High prices work in other cities where the wealthy owners are contributing their wealth and experience in the economy by managing companies and investing in business. But here, rich people just move to "retire". It creates a drain on our economy, where average people, the people who generate the local wealth, can't compete and move away.
New York (and elsewhere) is a city build on the economy of spending money to make money. Vancouver is built on hard work. When the hard working middle class can't afford to live here anymore, they get up and leave. Those people lead innovation and create growth from their labor. If they aren't here to work in offices or industry, then Vancouver is nothing more than a high end retirement resort.
Economies are built on people looking to make money. And workers looking to make money are finding it harder and harder to make money in Vancouver. They then take their effort and supply a different economy somewhere else, somewhere where they will get ahead (the example being Calgary in the article). And by getting ahead, I mean most people are looking to raise a good family, and most people want space to do that. It's hard to put your kids through college when you can barely afford your mortgage.

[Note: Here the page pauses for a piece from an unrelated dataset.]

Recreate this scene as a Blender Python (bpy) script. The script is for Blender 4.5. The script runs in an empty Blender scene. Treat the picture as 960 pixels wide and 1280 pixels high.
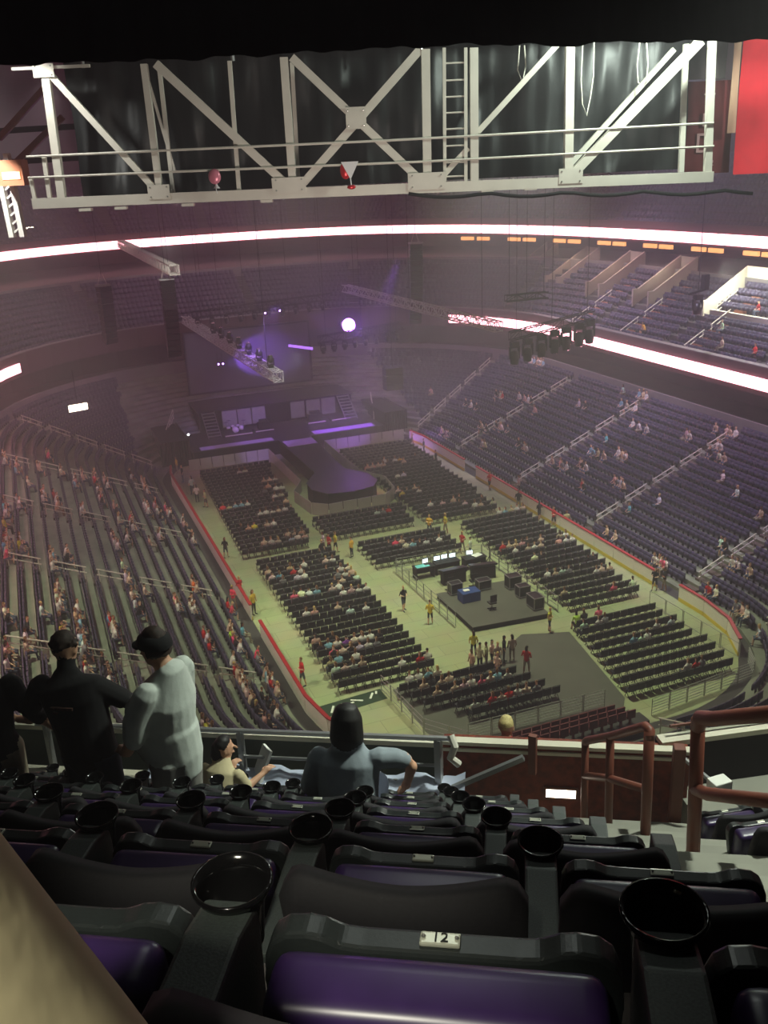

For years Canada's best and brightest moved south to seek higher pay and make more money than they could here. If things continue as is, they might not have a choice but to move elsewhere just to be able to survive.
We can spend all day debating if it is racist or not to think about Chinese buyers, but the original article's main concern was that either the Vancouver market is going to crash, or Vancouver would become nothing more than a barista based economy as young smart people looking to make a buck move away.